··· Dataset section
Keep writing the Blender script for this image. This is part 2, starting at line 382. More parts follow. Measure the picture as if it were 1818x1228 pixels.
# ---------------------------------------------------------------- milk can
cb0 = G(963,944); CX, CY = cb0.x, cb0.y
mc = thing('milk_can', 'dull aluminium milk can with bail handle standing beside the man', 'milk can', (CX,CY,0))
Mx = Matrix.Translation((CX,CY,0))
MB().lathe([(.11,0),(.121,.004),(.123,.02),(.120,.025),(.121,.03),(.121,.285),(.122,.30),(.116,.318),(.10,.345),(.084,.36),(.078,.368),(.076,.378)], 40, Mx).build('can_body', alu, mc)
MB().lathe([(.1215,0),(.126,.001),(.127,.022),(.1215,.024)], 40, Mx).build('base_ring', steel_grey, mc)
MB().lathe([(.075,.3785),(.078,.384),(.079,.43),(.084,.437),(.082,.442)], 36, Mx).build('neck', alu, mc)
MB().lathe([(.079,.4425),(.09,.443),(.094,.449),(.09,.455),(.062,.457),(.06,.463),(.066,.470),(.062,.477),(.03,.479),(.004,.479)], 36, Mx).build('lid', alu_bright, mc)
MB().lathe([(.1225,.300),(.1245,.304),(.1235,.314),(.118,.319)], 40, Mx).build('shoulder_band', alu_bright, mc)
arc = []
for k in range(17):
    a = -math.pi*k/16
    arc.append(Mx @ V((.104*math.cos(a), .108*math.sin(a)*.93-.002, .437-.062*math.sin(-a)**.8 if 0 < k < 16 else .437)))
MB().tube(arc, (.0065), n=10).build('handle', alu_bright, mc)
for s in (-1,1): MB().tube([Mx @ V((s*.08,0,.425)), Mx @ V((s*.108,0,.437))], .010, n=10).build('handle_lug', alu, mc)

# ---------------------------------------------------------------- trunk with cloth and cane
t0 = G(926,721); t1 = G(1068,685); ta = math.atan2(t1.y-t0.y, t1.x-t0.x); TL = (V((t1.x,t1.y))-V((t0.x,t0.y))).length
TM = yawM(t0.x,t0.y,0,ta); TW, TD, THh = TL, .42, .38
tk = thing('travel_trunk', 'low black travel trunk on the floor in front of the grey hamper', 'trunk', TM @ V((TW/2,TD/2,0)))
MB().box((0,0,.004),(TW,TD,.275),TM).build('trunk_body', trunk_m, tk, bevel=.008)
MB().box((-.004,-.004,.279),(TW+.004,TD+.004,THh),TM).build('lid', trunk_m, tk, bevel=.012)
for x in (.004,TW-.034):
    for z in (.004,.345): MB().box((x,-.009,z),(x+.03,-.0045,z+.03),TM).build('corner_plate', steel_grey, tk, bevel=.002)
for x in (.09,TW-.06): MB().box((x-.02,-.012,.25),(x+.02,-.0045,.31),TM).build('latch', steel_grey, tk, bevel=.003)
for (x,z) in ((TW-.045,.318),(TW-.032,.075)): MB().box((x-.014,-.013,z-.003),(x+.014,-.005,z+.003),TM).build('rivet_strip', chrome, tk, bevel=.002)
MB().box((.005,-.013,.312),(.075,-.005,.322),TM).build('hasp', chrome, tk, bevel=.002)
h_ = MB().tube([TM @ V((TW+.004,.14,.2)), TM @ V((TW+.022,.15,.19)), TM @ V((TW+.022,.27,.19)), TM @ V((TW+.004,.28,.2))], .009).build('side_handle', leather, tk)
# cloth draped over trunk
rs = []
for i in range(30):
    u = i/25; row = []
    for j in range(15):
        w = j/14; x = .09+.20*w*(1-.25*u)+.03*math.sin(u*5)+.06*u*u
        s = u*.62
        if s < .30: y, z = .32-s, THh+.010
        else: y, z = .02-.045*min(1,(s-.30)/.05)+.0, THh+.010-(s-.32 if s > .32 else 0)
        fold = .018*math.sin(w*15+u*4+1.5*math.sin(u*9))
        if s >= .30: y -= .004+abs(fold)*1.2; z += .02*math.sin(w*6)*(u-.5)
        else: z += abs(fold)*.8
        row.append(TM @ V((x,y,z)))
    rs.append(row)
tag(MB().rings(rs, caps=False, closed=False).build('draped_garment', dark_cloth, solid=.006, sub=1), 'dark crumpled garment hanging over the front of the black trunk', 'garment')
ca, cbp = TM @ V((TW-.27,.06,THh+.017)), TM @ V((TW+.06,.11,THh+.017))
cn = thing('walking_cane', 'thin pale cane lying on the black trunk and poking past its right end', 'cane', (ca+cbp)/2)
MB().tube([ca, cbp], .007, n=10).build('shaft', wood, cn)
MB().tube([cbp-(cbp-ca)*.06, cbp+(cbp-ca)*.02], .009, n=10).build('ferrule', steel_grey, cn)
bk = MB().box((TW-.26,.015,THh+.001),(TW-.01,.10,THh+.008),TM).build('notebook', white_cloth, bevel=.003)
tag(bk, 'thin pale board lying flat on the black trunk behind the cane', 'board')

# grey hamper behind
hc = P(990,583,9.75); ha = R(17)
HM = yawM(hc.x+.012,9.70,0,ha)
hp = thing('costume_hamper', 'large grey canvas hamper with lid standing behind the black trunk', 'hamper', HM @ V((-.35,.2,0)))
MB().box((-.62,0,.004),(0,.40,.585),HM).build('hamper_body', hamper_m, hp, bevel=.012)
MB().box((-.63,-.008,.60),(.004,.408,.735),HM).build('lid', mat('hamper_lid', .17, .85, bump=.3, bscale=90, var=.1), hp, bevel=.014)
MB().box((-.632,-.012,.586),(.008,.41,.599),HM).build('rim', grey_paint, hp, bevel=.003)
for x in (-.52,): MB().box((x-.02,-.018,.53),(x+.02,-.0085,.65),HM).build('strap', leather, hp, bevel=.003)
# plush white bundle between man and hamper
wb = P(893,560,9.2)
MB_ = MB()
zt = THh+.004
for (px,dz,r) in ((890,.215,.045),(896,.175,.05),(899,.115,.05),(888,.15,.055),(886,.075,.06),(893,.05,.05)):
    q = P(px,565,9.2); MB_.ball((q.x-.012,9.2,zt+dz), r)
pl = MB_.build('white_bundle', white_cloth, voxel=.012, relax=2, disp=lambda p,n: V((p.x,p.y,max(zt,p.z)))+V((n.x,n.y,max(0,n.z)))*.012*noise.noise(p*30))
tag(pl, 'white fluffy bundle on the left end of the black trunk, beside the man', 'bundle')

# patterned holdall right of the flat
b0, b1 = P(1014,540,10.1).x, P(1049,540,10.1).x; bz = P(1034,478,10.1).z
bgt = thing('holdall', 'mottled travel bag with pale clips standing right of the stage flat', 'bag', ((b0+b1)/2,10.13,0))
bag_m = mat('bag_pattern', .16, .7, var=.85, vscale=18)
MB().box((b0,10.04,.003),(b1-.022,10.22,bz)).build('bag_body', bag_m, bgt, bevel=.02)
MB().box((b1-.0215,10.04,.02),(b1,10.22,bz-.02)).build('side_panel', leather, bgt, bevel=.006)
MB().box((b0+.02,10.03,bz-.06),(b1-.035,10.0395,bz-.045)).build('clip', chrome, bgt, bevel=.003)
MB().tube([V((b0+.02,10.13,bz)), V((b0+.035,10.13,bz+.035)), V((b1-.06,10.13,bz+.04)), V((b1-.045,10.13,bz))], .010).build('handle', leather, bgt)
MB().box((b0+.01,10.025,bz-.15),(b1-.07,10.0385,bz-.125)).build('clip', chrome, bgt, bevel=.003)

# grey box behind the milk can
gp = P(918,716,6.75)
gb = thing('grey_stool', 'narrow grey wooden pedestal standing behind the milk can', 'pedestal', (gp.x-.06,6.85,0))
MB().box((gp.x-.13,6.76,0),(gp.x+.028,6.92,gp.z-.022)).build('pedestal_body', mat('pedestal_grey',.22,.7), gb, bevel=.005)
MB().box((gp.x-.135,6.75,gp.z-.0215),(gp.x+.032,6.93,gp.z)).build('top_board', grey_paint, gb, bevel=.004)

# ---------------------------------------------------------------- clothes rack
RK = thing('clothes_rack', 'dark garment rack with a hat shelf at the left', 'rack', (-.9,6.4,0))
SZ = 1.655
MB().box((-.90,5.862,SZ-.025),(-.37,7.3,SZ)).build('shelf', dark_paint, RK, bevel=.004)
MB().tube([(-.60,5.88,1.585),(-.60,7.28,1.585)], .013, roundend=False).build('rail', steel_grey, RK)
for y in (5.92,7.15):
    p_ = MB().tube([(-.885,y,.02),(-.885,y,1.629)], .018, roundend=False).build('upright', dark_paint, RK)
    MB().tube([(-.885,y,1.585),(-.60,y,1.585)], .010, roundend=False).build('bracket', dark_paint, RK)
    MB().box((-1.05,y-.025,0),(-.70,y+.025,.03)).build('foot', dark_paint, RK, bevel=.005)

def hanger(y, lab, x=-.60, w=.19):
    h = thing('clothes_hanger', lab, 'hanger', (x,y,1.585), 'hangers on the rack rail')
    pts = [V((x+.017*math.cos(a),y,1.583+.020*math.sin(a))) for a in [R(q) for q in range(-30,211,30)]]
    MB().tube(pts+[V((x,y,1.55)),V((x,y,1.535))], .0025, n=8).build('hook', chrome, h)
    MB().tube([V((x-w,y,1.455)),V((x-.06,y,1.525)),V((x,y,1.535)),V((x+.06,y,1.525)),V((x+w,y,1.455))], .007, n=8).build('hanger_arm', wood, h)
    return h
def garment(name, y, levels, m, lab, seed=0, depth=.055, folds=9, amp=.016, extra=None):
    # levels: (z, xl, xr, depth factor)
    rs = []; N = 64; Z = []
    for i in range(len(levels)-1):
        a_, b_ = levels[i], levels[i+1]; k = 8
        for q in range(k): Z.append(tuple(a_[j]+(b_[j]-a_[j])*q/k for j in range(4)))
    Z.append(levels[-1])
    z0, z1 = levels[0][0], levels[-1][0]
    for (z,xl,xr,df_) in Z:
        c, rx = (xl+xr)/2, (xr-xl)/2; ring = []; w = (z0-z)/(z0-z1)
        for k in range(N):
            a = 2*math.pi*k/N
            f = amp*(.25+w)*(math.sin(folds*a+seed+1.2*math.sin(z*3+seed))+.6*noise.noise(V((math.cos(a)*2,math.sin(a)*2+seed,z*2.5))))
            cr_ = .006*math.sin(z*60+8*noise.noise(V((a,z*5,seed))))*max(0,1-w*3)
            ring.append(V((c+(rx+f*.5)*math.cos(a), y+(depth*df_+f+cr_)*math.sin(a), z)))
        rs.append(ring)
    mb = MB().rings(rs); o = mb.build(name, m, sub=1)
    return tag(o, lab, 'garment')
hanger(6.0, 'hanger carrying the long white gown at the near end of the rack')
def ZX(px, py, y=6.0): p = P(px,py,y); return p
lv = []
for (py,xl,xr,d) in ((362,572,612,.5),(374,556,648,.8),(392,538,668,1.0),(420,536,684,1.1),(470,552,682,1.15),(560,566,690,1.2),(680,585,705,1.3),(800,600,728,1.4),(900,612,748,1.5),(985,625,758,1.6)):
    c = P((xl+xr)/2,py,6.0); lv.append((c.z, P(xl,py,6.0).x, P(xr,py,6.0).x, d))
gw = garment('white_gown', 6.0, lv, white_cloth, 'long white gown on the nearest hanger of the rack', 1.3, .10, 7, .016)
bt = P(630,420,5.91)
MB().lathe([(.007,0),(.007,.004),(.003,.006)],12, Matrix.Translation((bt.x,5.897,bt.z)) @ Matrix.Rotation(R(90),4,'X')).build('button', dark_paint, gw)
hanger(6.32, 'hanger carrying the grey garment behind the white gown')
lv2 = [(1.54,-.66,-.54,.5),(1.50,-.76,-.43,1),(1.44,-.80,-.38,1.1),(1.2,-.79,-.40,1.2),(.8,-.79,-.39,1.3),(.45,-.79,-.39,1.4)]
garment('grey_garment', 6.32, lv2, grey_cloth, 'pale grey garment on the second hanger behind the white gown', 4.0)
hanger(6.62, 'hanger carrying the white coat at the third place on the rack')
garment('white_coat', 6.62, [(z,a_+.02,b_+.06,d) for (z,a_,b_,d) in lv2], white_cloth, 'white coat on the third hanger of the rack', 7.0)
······
Everything from the first line through the line containing "for s in (-1,1): MB().tube([Mx" should be quoted exactly, and nothing beyond it.

Keep writing the Blender script for this image. This is part 2, starting at line 382. More parts follow. Measure the picture as if it were 1818x1228 pixels.
# ---------------------------------------------------------------- milk can
cb0 = G(963,944); CX, CY = cb0.x, cb0.y
mc = thing('milk_can', 'dull aluminium milk can with bail handle standing beside the man', 'milk can', (CX,CY,0))
Mx = Matrix.Translation((CX,CY,0))
MB().lathe([(.11,0),(.121,.004),(.123,.02),(.120,.025),(.121,.03),(.121,.285),(.122,.30),(.116,.318),(.10,.345),(.084,.36),(.078,.368),(.076,.378)], 40, Mx).build('can_body', alu, mc)
MB().lathe([(.1215,0),(.126,.001),(.127,.022),(.1215,.024)], 40, Mx).build('base_ring', steel_grey, mc)
MB().lathe([(.075,.3785),(.078,.384),(.079,.43),(.084,.437),(.082,.442)], 36, Mx).build('neck', alu, mc)
MB().lathe([(.079,.4425),(.09,.443),(.094,.449),(.09,.455),(.062,.457),(.06,.463),(.066,.470),(.062,.477),(.03,.479),(.004,.479)], 36, Mx).build('lid', alu_bright, mc)
MB().lathe([(.1225,.300),(.1245,.304),(.1235,.314),(.118,.319)], 40, Mx).build('shoulder_band', alu_bright, mc)
arc = []
for k in range(17):
    a = -math.pi*k/16
    arc.append(Mx @ V((.104*math.cos(a), .108*math.sin(a)*.93-.002, .437-.062*math.sin(-a)**.8 if 0 < k < 16 else .437)))
MB().tube(arc, (.0065), n=10).build('handle', alu_bright, mc)
for s in (-1,1): MB().tube([Mx @ V((s*.08,0,.425)), Mx @ V((s*.108,0,.437))], .010, n=10).build('handle_lug', alu, mc)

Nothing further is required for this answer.